Problem details:
Give back exactly the lines from the beginning of the listing below to the line holding "return mp.outputs['Vector']", both ends included; the pictures stay out.
━━━━━━
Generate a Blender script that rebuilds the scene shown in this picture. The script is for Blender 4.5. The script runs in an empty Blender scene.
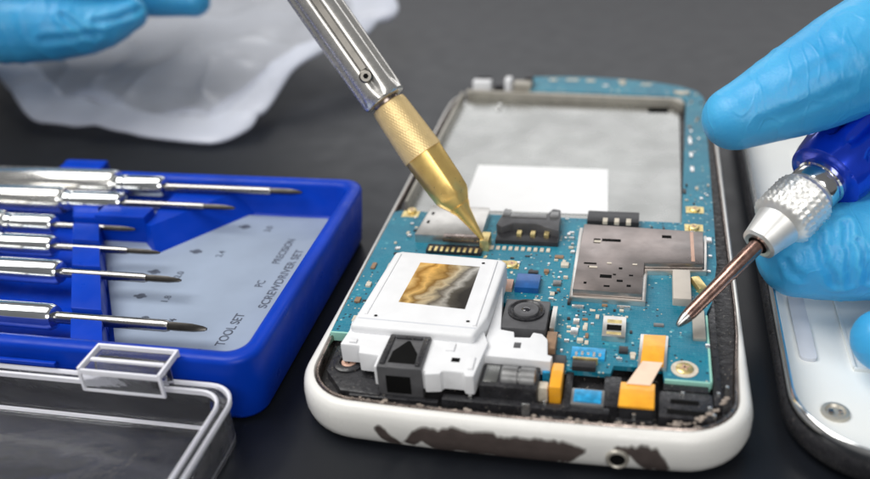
import bpy, bmesh, math, random
from mathutils import Vector, Matrix, noise
random.seed(7)
R = math.radians
COL = bpy.context.scene.collection
SC = 0.01            # authored in centimetres, scaled to metres at the end

# ------------------------------------------------------------------ materials
def new_mat(name):
    m = bpy.data.materials.new(name); m.use_nodes = True
    nt = m.node_tree
    return m, nt, nt.nodes['Principled BSDF']

def coords(nt, scale=(1, 1, 1)):
    tc = nt.nodes.new('ShaderNodeTexCoord'); mp = nt.nodes.new('ShaderNodeMapping')
    nt.links.new(tc.outputs['Object'], mp.inputs['Vector'])
    mp.inputs['Scale'].default_value = tuple(100*s for s in scale)
    return mp.outputs['Vector']

def mat(name, col, rough=.5, metal=0., var=.12, nscale=2., bump=0., bscale=8., stretch=(1, 1, 1),
        rvar=.0, coat=0., trans=0., ior=1.45, spec=.5, col2=None, sss=0., dust=0.):
    m, nt, b = new_mat(name); L = nt.links
    v = coords(nt, stretch)
    n = nt.nodes.new('ShaderNodeTexNoise'); n.inputs['Scale'].default_value = nscale; n.inputs['Detail'].default_value = 5
    L.new(v, n.inputs['Vector'])
    r = nt.nodes.new('ShaderNodeValToRGB'); r.color_ramp.elements[0].position = .3; r.color_ramp.elements[1].position = .7
    c0 = [max(0, c*(1-var)) for c in col]; c1 = [min(1, c*(1+var)) for c in (col2 or col)]
    r.color_ramp.elements[0].color = (*c0, 1); r.color_ramp.elements[1].color = (*c1, 1)
    L.new(n.outputs['Fac'], r.inputs['Fac'])
    out = r.outputs['Color']
    if dust:
        nd = nt.nodes.new('ShaderNodeTexNoise'); nd.inputs['Scale'].default_value = 26; nd.inputs['Detail'].default_value = 3
        L.new(v, nd.inputs['Vector'])
        rd = nt.nodes.new('ShaderNodeValToRGB'); rd.color_ramp.elements[0].position = .66; rd.color_ramp.elements[1].position = .74
        L.new(nd.outputs['Fac'], rd.inputs['Fac'])
        mm = nt.nodes.new('ShaderNodeMath'); mm.operation = 'MULTIPLY'; mm.inputs[1].default_value = dust
        L.new(rd.outputs['Color'], mm.inputs[0])
        mx = nt.nodes.new('ShaderNodeMix'); mx.data_type = 'RGBA'
        L.new(mm.outputs[0], mx.inputs[0]); L.new(out, mx.inputs[6]); mx.inputs[7].default_value = (.45, .4, .34, 1)
        out = mx.outputs[2]
    L.new(out, b.inputs['Base Color'])
    b.inputs['Roughness'].default_value = rough; b.inputs['Metallic'].default_value = metal
    b.inputs['Coat Weight'].default_value = coat; b.inputs['Transmission Weight'].default_value = trans
    b.inputs['IOR'].default_value = ior; b.inputs['Specular IOR Level'].default_value = spec
    if sss:
        b.inputs['Subsurface Weight'].default_value = sss; b.inputs['Subsurface Radius'].default_value = (.002, .003, .004)
        b.inputs['Subsurface Scale'].default_value = 1.
    if rvar:
        n2 = nt.nodes.new('ShaderNodeTexNoise'); n2.inputs['Scale'].default_value = nscale*3; n2.inputs['Detail'].default_value = 6
        L.new(v, n2.inputs['Vector'])
        mr = nt.nodes.new('ShaderNodeMapRange'); mr.inputs['From Min'].default_value = .3; mr.inputs['From Max'].default_value = .7
        mr.inputs['To Min'].default_value = max(.02, rough-rvar); mr.inputs['To Max'].default_value = min(1, rough+rvar)
        L.new(n2.outputs['Fac'], mr.inputs['Value']); L.new(mr.outputs[0], b.inputs['Roughness'])
    if bump:
        n3 = nt.nodes.new('ShaderNodeTexNoise'); n3.inputs['Scale'].default_value = bscale; n3.inputs['Detail'].default_value = 4
        L.new(v, n3.inputs['Vector'])
        bp = nt.nodes.new('ShaderNodeBump'); bp.inputs['Strength'].default_value = 1; bp.inputs['Distance'].default_value = bump*SC
        L.new(n3.outputs['Fac'], bp.inputs['Height']); L.new(bp.outputs[0], b.inputs['Normal'])
    return m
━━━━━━
Complete response:
Generate a Blender script that rebuilds the scene shown in this picture. The script is for Blender 4.5. The script runs in an empty Blender scene.
import bpy, bmesh, math, random
from mathutils import Vector, Matrix, noise
random.seed(7)
R = math.radians
COL = bpy.context.scene.collection
SC = 0.01            # authored in centimetres, scaled to metres at the end

# ------------------------------------------------------------------ materials
def new_mat(name):
    m = bpy.data.materials.new(name); m.use_nodes = True
    nt = m.node_tree
    return m, nt, nt.nodes['Principled BSDF']

def coords(nt, scale=(1, 1, 1)):
    tc = nt.nodes.new('ShaderNodeTexCoord'); mp = nt.nodes.new('ShaderNodeMapping')
    nt.links.new(tc.outputs['Object'], mp.inputs['Vector'])
    mp.inputs['Scale'].default_value = tuple(100*s for s in scale)
    return mp.outputs['Vector']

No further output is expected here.